How, possibly, could Gilligan be directing organised crime from his prison cell, where he is due to serve at least a further eight years? Who would take direction from him and why? And how, possibly, could he intimidate anyone, since there is nobody who would carry out any threat he made? Anyway, the likes of Gilligan have had mobile phones for years and there is no evidence of it resulting in a security threat.
Yes, arguably, prisoners on remand might be able to exercise some criminal muscle, but why should they be prevented from using phones since they are innocent in the eyes of the law? Unless, of course, this fundamental principle of our criminal justice system is regarded as a nullity.
This threat of consequences to prisoners for using a mobile phone is just another little piece of nastiness built into the prison system, which is replete with nastiness anyway.

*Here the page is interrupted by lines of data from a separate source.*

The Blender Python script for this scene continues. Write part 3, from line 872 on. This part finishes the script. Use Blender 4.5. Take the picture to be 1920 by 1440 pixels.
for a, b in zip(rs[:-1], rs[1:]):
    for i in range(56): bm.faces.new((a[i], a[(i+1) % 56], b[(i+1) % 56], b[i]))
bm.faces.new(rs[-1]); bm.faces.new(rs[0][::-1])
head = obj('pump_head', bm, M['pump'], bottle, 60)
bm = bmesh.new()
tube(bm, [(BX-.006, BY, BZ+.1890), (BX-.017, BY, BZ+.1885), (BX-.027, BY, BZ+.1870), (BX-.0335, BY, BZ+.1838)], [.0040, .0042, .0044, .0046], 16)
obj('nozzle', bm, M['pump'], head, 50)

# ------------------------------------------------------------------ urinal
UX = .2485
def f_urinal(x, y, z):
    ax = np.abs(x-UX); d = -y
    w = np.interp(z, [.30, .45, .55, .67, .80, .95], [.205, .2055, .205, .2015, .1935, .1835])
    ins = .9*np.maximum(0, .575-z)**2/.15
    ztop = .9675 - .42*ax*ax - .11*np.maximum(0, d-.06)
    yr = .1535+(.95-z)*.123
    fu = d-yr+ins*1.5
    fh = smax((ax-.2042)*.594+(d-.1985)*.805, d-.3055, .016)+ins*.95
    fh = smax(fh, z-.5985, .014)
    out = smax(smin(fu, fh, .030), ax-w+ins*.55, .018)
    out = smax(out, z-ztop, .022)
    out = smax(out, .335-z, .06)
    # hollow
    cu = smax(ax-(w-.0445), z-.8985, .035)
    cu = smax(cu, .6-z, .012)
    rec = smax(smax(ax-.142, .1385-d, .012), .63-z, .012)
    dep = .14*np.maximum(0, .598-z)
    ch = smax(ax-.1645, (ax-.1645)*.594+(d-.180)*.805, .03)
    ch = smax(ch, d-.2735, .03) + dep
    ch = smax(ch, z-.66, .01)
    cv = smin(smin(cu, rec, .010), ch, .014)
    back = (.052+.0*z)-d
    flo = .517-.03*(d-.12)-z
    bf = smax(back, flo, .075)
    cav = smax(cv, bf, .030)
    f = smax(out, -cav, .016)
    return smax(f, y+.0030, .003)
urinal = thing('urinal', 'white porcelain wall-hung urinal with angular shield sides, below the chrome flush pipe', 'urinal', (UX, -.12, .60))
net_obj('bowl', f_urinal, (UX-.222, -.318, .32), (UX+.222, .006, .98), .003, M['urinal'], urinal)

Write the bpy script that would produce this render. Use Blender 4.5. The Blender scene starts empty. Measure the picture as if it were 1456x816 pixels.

There is, of course, a necessity for prisons and for custodial sentences. But custodial sentences have been overused, for instance in cases involving the failure to discharge debts. Aside from that, prisons have become incubators for more criminality because of a number of factors, among them the discharge of prisoners with almost no cash and no accommodation arrangements; the failure of the penal system to apply itself constructively to the rehabilitation of prisoners; and the deepening of that sense of alienation which drives many (not, by any means, all) into criminality in the first place.
There should be changes, among them the following:
The resort to custodial sentences only where it is unavoidable - other penalties, including community service and attachment of earnings, should be used in preference.
The introduction of class fairness into the criminal justice system, whereby major criminals in the upper middle classes, for instance those involved in insider dealing, should go to jail and avail of the same facilities as do other prisoners.
A change in work practices in prison, whereby prisoners are permitted to work for a wage appropriate to the work they do (one of the most iniquitous features of Michael McDowell's Prisons Act 2007 was a prison which exempted prisons from having to abide by the minimum wage requirements).
Prisoners should be encouraged to utilise the skills and qualifications they have for fees applicable in the market generally - for instance, lawyers and accountants who might be imprisoned for their complicity in insider dealing in the stock exchange, should be encouraged, as part of their rehabilitation, to use their legal and/or accounting skills while in prison and be remunerated accordingly.
Similarly, other prisoners should have their skills deployed. And they all should be allowed use mobile phones.